[Information shown]
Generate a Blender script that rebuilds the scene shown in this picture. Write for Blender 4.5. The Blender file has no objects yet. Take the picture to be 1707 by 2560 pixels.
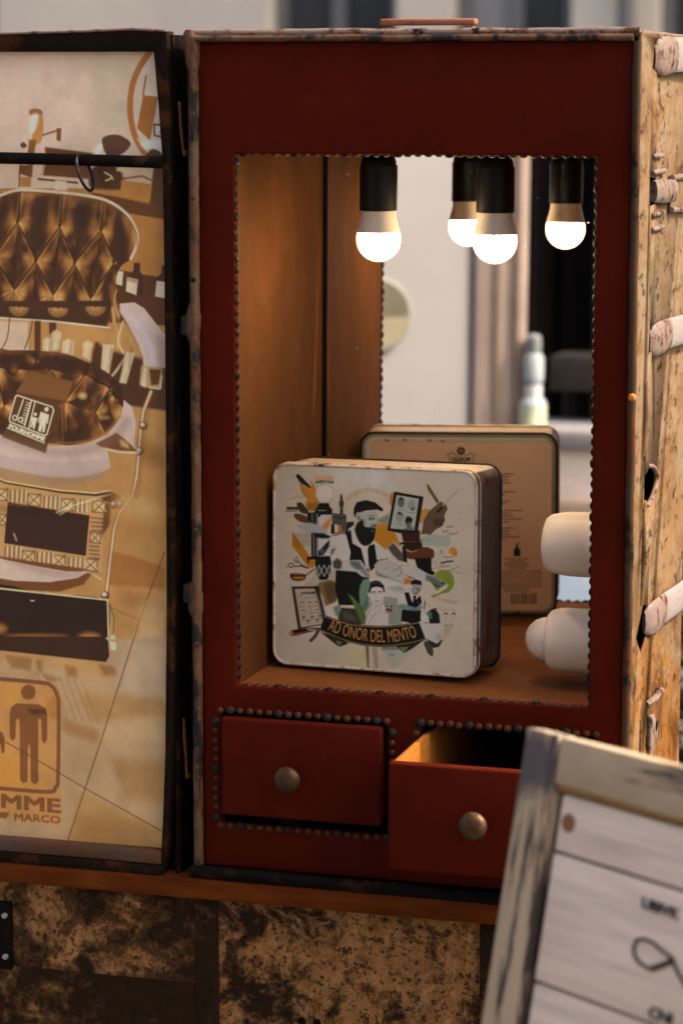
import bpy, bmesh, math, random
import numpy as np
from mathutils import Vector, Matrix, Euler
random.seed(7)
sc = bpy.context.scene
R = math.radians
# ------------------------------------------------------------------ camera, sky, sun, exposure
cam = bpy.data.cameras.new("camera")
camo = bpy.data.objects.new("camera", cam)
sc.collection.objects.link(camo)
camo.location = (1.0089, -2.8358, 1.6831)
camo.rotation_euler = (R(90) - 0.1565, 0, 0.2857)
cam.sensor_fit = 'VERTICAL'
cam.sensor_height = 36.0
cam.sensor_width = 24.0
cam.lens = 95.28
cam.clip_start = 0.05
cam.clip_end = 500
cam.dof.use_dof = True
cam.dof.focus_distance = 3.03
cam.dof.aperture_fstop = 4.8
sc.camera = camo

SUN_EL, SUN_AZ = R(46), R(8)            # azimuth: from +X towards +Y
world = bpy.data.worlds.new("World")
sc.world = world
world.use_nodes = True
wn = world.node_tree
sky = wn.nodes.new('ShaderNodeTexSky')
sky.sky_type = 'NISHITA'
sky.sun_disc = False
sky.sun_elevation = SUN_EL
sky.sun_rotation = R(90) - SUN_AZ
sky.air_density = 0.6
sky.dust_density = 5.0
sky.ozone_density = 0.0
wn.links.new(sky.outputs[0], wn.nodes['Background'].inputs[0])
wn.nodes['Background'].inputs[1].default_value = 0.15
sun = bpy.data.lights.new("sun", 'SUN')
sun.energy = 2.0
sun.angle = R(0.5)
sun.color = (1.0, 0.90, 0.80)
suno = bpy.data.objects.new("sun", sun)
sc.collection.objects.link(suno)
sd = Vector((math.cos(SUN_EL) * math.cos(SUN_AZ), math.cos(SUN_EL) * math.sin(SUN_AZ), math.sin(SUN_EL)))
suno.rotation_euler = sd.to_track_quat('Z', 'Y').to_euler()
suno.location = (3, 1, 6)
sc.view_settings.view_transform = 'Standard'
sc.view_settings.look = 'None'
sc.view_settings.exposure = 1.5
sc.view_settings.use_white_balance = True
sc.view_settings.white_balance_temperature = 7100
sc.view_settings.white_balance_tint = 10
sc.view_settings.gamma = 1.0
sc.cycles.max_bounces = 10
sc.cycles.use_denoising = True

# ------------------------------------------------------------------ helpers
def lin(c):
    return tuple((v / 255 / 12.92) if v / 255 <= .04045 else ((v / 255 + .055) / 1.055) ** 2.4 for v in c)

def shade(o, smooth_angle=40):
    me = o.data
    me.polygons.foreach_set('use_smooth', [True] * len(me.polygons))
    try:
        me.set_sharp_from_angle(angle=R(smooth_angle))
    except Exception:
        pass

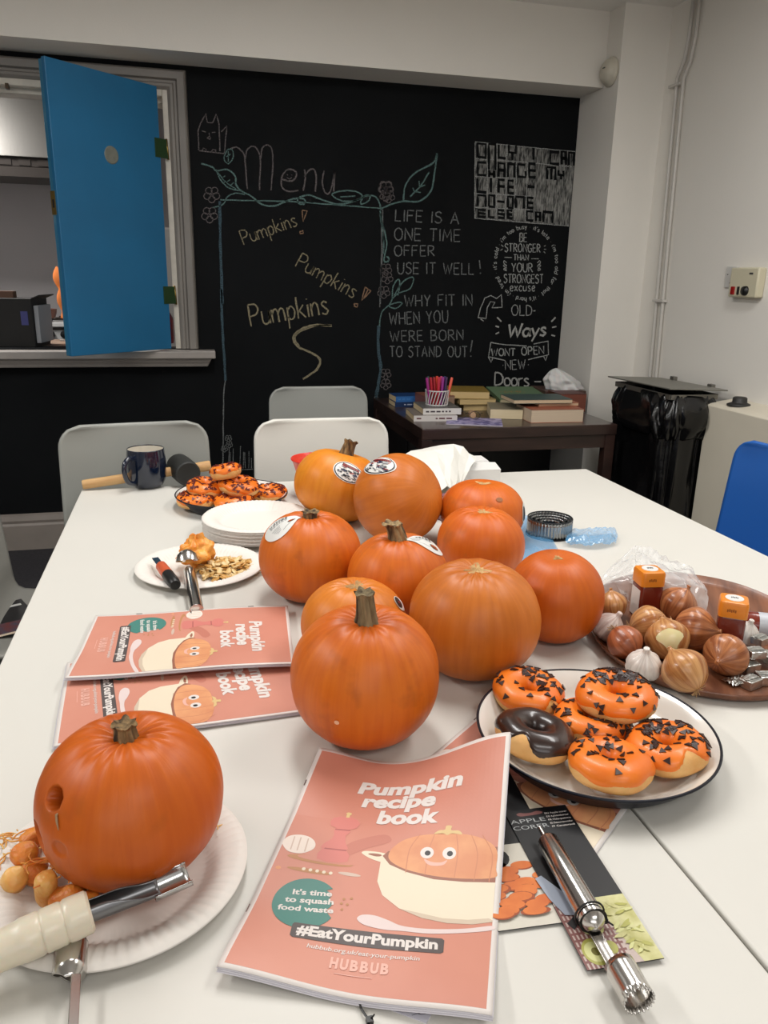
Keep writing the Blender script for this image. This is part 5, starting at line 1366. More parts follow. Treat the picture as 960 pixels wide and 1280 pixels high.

[What is needed] Show every line from the entries above in which the word "scene" appears.

[Result of this exercise]
Generate a Blender script that rebuilds the scene shown in this picture. Write for Blender 4.5. The Blender file has no objects yet. Take the picture to be 1707 by 2560 pixels.
sc = bpy.context.scene